Portfolio selection and fractal market hypothesis: Evidence from the London stock exchange

Abstract

It is well known that the models supporting the Modern Portfolio Theory (MPT) and the Efficient Market Hypothesis (EMH) are constructed in the framework of random walk theory. However, a large and growing literature criticizes those models. The Fractal Market Hypothesis (FMH) was proposed as an alternative hypothesis to EMH. The motivation of this study is Peters’ [45,46] works that examine the portfolio selection case based on the non-normality framework. The aim of the study is to propose a new approach to theoretical framework of portfolio selection in terms of FMH. Daily observations of 92 stocks traded in London Stock Exchange are used to investigate the fractal behavior.

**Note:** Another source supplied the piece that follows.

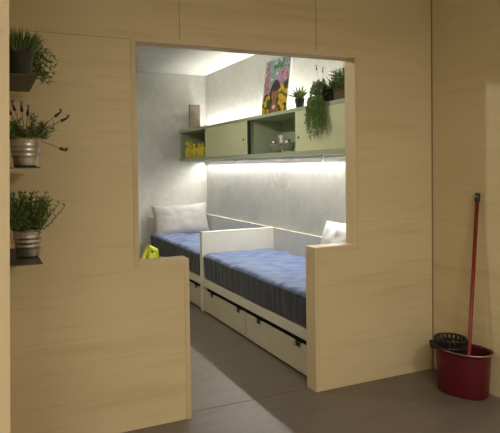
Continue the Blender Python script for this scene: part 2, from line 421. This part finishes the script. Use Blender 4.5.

Thus, the Hurst exponents as a means of indicator of a fractal structure are calculated for simulated portfolios. Results of the analysis show that the validity of MPT and EMH is questionable in London Stock Exchange. To examine the relationship between Hurst exponents (as a measure of risk) and returns, scattered diagrams are constructed for 5000 simulated portfolios. Existence of a pattern with a frontier is detected that may enable investors to optimize their portfolios. Further, The Hurst exponents of efficient frontier portfolios of Markowitz are calculated in order to investigate whether there is any linkage with the frontier of simulated portfolios. The results show that major deviations occur between these two frontiers. To understand these deviations, the Lyapunov exponents are suggested for detailed information. As a conclusion, it is recommended that investors should calculate an optimal solution with regards to the Hurst and Lyapunov exponents to maximize their returns.